Wall Street's sending a clear message to Nvidia this morning - the AI chip kingdom might not be as secure as investors thought. Shares plummeted 3.2% in premarket trading after The Information broke news that Meta is seriously considering Google's tensor processing units for its massive data center operations. It's the kind of partnership that could reshape the entire AI infrastructure landscape.
The AI chip wars just took a dramatic turn, and Nvidia's stock price is feeling the immediate impact. Shares dropped 3.2% in premarket trading Tuesday after The Information reported that Meta is actively considering a major shift to Google's tensor processing units for its data centers starting in 2027.
Meanwhile, Google's parent company Alphabet saw its shares surge 2.1% as investors quickly calculated the potential windfall. For Google, landing Meta as a TPU customer would represent the ultimate validation of its seven-year bet on custom AI chips.
The timing couldn't be more significant.
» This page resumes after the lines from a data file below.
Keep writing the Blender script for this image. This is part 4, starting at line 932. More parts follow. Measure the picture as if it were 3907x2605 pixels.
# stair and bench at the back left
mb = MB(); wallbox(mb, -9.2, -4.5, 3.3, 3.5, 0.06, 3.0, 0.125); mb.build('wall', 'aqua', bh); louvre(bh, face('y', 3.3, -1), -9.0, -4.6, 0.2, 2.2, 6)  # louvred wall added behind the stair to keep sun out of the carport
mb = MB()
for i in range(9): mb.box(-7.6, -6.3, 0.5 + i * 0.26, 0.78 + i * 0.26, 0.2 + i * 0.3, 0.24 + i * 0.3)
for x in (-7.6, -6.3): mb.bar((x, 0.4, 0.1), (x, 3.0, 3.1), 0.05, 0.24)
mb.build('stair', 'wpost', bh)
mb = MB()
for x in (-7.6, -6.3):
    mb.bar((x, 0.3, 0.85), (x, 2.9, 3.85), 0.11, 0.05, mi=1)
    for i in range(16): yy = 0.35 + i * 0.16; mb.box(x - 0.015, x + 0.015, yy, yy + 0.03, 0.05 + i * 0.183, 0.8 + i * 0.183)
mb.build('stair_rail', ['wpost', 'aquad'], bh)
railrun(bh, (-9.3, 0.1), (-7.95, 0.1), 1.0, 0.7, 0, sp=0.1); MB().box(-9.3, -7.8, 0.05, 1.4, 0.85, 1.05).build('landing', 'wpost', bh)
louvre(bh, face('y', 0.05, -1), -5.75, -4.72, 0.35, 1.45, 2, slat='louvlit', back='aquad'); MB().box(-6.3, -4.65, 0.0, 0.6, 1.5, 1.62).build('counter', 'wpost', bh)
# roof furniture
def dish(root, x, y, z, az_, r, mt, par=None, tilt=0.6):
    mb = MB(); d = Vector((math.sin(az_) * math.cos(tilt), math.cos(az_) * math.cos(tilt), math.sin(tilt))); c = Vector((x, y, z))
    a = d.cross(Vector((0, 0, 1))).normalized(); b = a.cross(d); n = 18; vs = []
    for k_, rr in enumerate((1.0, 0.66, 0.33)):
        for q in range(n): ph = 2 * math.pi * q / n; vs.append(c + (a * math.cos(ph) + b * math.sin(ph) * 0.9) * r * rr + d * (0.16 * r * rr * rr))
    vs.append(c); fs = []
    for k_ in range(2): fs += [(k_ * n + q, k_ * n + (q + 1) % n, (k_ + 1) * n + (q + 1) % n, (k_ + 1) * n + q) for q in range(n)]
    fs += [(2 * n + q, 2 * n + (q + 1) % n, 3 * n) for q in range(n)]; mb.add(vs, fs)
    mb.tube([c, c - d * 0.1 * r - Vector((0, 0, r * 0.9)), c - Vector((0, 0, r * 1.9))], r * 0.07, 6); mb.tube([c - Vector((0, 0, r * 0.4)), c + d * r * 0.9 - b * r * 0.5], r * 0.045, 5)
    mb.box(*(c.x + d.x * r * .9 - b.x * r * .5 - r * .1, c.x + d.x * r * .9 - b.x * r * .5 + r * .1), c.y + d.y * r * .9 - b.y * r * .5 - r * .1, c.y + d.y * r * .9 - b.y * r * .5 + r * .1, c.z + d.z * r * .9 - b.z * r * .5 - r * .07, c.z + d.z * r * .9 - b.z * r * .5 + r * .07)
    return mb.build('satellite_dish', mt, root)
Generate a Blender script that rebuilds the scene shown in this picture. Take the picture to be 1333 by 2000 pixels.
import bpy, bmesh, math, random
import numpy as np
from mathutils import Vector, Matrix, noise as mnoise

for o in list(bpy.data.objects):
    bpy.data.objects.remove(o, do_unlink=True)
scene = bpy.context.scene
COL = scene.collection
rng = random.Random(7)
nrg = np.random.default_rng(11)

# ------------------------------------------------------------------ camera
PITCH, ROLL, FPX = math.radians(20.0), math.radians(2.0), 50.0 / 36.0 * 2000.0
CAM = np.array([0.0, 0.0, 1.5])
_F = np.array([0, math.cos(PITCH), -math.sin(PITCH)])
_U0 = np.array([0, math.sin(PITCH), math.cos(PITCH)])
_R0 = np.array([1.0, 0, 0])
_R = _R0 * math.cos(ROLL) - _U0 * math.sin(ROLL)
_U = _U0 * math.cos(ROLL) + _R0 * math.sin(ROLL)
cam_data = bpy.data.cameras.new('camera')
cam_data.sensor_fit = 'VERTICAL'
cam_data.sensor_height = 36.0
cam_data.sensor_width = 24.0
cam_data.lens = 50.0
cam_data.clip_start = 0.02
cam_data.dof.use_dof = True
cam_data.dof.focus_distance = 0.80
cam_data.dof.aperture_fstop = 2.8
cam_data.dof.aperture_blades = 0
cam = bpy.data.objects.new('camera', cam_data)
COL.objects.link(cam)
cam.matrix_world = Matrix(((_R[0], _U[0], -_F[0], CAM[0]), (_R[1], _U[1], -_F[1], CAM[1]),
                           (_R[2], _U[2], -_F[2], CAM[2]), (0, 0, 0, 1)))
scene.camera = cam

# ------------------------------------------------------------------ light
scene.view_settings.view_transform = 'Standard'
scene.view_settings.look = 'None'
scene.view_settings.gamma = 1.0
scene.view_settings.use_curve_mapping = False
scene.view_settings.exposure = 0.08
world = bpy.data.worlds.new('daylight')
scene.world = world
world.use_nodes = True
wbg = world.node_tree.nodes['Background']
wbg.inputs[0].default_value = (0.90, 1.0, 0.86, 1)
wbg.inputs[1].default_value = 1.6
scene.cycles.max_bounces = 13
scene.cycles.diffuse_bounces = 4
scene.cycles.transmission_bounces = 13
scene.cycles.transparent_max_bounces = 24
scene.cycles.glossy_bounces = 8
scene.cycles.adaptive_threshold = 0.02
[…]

Meta ranks among the world's biggest AI infrastructure spenders, with capital expenditure projected between $70 billion and $72 billion this year alone. That's the kind of customer that can make or break chip company revenues overnight.
According to The Information's reporting, the partnership discussion isn't just theoretical - Meta may start renting TPUs from Google's cloud unit as early as next year, essentially giving the chips a test run before the major 2027 deployment.
Google's TPU strategy has been quietly building momentum since the first-generation launch in 2018. Originally designed for internal use across Google's cloud computing business, the chips have evolved into serious competitors for AI workloads. The key advantage? They're custom-built for artificial intelligence tasks, potentially offering better efficiency than Nvidia's more general-purpose GPUs.
Industry experts have been saying for months that Google's TPU advantage lies in that customization. While graphics processing units became the AI standard almost by accident - they were originally designed for gaming - built its chips from the ground up for machine learning.